アプリケーションノート

アプリケーションノート

SONAS-APN-X-0001

RC造集合住宅8棟での地震観測に向けた、無線式振動計による大規模システム構築

地震観測 同期計測 集合住宅 常設設置 建築

既存の建築構造物における複数階での地震観測においては、ケーブルの配線がなく無線で完結するシステムの活用によって、コストを抑えた観測システムの構築が可能となります。本アプリケーションノートでは、Sonas xシリーズを始めとした69台の無線端末を用いて省電力無線ネットワークを構築し、集合住宅における地震振動の多点同期計測を目的としたシステムの設置事例を紹介します。

キーワード
地震観測、大規模集合住宅、加速度センサ、振動計測、無線、構造モニタリング、マンション

構造物と設置の概要

 地震観測を実施している建物は、エキスパンションジョイントを介して連結している3つの建物群からなり、構造的に独立した8つの住棟から構成されている。

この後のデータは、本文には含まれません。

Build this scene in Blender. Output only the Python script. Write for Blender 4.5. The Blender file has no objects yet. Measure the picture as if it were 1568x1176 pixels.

住棟は、高さの最小が23.68m、最大が57.99 mであり、構造はSRC造2棟とRC造6棟からなる。例として、1つの建物群であるSRC造2棟の大きさの詳細、および端末の設置位置の概要を図1に示す。
 各棟での具体的な設置場所は、集合住宅の廊下部分で金属のメータボックス内(図2,3)が大多数であり、屋上や地下ピットに数台ずつ設置した。
 設置には、4人でおおよそ2日間という短期間での設置を実現した。
図1:建物の詳細と端末設置位置の概要
図2:センサユニット設置の様子
図3:ゲートウェイユニット設置の様子

システム概要

 本システムでは、1つの建物群につき1ネットワークとし、各建物群で1台ずつ合計3台のゲートウェイユニット(親機)と、子機として合計47台のセンサユニット(計測端末)および合計19台のリレーユニット(中継端末)から構成される。建物群ごとの子機の設置台数を表1に示す。
 ゲートウェイユニットは、商用(AC100V)電源駆動であり、LTE通信機能によりクラウドシステムに接続し、現場の無線ネットワークの情報を遠隔から監視できるようクラウドシステムにデータをアップロードする。センサユニットおよびリレーユニットは、設置場所によって内蔵電池のみまたは商用電源で駆動する。
 1つのネットワーク内において、計測端末は高精度に時刻同期した計測を行なうことができる。  
表1:各建物群での子機の設置台数
計測端末台数 中継端末台数
建物群A 17 6
建物群B 16 5
建物群C 14 8

無線ネットワークの様子

 本件の設置現場はRC造またはSRC造の集合住宅であり、ゲートウェイユニットから離れた場所にある子機とは直接通信することができないが、センサユニットおよびリレーユニットが他のユニットのデータを中継して建物全体をネットワーク化する。
 図4に、ネットワークのトポロジ図として、建物群Bの中における無線通信のつながりの様子を示す。2棟の建物はL字状に建設されており、点線でつながっている端末同士で直接の通信が可能である。
図4:1つの建物群における無線ネットワークのつながりの様子

地震波形の観測

 システムの設置後に観測された地震波形のうち、2024年1月1日に発生した「令和6年能登半島地震」の計測データの一部を図5、その拡大図を図6に示す。同一の棟内に設置したセンサユニット4台で記録した3軸の加速度波形のうち、建物の長方向の軸の記録となっている。タイムスタンプの時刻同期がとれているため、類似の位相で、上位階に設置したユニットほど振幅が大きくなる傾向が確認できる。
図5:地震時の加速度波形
図6:地震時の加速度波形(拡大)

まとめ

 Sonas xシリーズを用いて、計測点への配線を必要とせずに、RC造やSRC造の集合住宅の多点振動計測を行なうことができる。
 本設置事例で得られたデータは、建物の応答解析モデルの検討(参考文献[1])に役立てられており、地震時の建物の応急危険度判定システムの普及に貢献することが期待される。

謝辞

 本アプリケーションノートの作成に際してデータの提供を含めてご協力をいただきました、株式会社長谷工コーポレーション技術研究所の扇谷匠己氏、株式会社JSOLの猿渡智治氏に深謝いたします。

参考文献

[1] 扇谷匠己, 猿渡智治:地震観測記録を活用した RC造集合住宅の応答解析モデルの検討, 計算工学講演会論文集 Vol.29, 2024.